■ **Stated exercise**
Extract exactly those lines that lie between the start of the material and the line with "return nt, nt.nodes, nt.links, nt.nodes['Principled", including both boundary lines and no others.

■ **Data for the task**
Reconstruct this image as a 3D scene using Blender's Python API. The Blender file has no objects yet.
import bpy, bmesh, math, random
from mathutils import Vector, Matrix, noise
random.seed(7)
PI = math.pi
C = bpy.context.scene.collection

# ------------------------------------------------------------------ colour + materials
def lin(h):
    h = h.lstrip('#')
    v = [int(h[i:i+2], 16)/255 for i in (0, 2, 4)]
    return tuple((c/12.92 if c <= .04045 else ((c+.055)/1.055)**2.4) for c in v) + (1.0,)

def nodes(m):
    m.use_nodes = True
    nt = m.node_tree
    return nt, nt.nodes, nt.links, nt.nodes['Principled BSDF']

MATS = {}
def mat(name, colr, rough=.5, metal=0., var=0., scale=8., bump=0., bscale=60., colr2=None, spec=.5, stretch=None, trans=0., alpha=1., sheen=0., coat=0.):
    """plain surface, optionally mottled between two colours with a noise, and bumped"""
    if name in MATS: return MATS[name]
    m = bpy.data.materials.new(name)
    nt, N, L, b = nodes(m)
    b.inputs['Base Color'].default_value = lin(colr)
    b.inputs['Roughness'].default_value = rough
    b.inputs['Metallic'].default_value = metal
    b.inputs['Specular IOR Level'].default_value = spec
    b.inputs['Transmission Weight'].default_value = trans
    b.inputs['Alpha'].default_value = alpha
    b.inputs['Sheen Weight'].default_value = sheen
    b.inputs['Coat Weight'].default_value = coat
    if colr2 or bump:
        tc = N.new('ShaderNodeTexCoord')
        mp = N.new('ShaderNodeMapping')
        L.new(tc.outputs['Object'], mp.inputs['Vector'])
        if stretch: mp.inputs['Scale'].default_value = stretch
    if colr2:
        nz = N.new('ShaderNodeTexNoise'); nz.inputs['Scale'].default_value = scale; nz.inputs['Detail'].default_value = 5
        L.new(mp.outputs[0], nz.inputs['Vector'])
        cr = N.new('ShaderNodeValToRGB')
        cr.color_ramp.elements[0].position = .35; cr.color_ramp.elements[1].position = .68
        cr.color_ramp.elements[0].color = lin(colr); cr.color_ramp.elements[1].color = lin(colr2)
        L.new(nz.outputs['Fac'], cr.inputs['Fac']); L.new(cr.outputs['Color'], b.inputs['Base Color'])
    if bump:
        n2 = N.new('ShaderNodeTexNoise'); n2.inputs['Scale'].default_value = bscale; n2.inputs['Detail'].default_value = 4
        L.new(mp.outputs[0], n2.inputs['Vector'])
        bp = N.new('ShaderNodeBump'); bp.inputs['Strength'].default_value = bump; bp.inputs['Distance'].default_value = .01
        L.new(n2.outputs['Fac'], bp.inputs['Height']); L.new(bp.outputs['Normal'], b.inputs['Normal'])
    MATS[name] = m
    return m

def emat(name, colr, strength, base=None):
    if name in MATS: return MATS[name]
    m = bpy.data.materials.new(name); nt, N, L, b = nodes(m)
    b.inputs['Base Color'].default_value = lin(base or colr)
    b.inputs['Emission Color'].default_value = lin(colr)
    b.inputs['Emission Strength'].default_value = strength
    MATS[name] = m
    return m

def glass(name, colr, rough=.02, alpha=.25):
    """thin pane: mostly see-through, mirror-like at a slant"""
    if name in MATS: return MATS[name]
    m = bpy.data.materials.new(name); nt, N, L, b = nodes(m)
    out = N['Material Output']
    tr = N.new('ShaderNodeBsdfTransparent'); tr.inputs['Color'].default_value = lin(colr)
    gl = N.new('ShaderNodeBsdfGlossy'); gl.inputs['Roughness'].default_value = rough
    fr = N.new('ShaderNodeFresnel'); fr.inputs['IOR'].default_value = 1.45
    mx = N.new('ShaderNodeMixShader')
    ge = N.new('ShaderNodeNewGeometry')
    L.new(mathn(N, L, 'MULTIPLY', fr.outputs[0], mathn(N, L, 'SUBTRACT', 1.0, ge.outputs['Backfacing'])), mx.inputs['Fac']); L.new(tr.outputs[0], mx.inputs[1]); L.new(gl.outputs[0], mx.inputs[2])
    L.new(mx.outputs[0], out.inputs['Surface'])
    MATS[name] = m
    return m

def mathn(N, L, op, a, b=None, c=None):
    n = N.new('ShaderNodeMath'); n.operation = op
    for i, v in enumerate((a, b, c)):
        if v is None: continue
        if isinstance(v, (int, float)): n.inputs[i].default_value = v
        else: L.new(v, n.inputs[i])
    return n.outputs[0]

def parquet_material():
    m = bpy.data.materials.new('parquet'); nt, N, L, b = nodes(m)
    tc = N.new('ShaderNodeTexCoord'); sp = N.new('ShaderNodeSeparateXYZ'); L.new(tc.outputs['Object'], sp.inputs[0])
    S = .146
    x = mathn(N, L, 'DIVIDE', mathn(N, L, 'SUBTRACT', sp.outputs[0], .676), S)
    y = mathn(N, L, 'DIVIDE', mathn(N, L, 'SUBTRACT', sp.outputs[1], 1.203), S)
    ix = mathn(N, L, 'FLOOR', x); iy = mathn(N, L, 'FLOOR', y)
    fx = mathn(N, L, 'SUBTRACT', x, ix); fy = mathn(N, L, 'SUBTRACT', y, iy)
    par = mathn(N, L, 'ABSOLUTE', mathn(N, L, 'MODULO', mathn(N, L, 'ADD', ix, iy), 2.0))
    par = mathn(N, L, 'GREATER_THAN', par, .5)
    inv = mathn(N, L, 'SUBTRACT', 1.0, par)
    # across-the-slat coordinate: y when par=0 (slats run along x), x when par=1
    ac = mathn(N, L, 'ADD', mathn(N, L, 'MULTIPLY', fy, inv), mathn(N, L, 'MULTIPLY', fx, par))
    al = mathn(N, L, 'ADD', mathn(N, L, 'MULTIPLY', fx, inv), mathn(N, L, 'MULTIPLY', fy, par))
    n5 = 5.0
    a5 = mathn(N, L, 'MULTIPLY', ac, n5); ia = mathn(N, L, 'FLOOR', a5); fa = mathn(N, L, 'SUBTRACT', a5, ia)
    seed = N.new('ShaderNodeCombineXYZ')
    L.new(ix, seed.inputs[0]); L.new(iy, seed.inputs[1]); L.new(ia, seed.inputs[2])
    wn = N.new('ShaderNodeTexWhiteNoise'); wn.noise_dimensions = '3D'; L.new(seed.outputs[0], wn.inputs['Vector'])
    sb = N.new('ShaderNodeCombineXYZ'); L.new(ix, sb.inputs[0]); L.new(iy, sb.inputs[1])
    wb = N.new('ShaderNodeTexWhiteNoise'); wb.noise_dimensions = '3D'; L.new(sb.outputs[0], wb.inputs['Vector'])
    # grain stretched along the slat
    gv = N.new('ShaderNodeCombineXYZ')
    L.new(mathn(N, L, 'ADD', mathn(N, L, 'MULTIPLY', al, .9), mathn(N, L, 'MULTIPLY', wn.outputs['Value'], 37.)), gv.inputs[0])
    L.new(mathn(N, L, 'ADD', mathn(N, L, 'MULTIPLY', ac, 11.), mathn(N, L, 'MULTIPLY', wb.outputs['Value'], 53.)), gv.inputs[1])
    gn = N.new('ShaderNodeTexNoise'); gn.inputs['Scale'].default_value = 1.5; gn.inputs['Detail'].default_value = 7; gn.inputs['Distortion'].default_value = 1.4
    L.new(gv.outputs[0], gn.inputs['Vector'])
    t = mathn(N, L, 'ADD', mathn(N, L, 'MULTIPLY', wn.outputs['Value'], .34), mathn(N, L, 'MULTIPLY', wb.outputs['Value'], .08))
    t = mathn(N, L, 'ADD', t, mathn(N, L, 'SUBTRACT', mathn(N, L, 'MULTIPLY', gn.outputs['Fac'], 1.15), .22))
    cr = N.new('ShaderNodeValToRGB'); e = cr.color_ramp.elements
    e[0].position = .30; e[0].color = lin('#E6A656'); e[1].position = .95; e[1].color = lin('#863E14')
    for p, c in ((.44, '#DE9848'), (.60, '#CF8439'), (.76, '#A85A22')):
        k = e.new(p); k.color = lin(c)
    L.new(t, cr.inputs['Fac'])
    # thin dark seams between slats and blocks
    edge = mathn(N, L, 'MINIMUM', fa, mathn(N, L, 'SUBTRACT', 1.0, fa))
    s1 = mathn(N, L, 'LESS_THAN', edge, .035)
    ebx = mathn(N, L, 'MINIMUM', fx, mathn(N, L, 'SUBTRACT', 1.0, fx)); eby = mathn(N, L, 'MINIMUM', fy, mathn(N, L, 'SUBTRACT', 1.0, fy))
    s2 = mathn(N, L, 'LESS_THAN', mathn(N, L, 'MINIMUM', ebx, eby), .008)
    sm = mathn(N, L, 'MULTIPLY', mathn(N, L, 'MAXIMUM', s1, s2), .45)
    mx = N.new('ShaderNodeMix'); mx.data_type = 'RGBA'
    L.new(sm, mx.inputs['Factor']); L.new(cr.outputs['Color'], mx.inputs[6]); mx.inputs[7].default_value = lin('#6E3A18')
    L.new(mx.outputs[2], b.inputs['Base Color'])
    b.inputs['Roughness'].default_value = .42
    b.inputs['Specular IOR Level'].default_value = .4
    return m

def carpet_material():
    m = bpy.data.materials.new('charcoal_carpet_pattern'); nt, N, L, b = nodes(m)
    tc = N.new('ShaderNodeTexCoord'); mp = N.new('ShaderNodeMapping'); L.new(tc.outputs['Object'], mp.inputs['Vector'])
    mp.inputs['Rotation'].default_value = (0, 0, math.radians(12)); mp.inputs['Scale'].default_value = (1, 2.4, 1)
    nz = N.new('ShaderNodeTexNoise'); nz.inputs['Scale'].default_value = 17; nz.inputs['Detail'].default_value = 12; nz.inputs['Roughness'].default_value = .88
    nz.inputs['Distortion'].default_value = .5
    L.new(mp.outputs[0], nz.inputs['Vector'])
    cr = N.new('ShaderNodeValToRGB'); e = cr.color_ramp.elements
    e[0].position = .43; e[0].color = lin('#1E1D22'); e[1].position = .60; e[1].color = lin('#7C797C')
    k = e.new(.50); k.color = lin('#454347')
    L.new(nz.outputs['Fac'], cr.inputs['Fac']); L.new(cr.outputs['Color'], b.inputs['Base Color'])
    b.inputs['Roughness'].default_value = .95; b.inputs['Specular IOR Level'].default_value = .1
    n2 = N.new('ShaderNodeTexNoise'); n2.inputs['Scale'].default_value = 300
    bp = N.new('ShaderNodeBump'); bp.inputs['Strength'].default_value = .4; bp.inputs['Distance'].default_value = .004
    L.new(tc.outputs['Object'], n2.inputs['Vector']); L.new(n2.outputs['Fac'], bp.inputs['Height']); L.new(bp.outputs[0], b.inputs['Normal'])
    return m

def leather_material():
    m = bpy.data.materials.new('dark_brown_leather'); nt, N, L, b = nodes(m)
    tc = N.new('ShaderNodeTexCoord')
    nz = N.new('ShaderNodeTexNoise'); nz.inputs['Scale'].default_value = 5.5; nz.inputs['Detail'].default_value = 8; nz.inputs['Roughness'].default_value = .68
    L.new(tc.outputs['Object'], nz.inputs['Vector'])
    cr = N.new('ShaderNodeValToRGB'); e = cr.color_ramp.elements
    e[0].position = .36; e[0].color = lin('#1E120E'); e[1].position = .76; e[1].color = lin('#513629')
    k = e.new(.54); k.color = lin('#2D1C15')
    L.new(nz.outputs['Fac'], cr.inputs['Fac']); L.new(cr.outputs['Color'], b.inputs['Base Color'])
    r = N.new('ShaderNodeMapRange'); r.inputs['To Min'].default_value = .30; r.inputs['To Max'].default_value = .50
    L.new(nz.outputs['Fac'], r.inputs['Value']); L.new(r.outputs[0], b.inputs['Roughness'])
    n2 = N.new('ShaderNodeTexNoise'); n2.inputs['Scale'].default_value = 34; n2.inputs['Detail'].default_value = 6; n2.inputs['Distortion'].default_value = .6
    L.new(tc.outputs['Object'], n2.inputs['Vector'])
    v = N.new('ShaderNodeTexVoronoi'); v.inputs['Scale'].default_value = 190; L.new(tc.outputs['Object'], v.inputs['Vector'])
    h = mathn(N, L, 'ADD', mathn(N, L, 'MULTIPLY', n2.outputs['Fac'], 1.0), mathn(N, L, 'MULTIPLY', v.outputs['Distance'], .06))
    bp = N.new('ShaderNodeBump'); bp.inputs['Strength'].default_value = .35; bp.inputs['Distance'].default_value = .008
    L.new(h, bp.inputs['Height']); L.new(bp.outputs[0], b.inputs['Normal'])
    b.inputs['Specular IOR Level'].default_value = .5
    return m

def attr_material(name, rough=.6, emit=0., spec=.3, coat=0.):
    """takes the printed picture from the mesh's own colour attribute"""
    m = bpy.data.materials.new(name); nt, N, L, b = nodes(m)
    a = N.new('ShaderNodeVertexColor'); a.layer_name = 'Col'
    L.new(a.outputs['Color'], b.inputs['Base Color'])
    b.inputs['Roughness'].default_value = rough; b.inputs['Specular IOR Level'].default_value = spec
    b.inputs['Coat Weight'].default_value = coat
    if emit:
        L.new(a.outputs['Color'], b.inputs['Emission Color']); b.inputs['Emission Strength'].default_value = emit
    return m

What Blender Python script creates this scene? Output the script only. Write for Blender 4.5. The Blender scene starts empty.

■ **Answer below**
Reconstruct this image as a 3D scene using Blender's Python API. The Blender file has no objects yet.
import bpy, bmesh, math, random
from mathutils import Vector, Matrix, noise
random.seed(7)
PI = math.pi
C = bpy.context.scene.collection

# ------------------------------------------------------------------ colour + materials
def lin(h):
    h = h.lstrip('#')
    v = [int(h[i:i+2], 16)/255 for i in (0, 2, 4)]
    return tuple((c/12.92 if c <= .04045 else ((c+.055)/1.055)**2.4) for c in v) + (1.0,)

def nodes(m):
    m.use_nodes = True
    nt = m.node_tree
    return nt, nt.nodes, nt.links, nt.nodes['Principled BSDF']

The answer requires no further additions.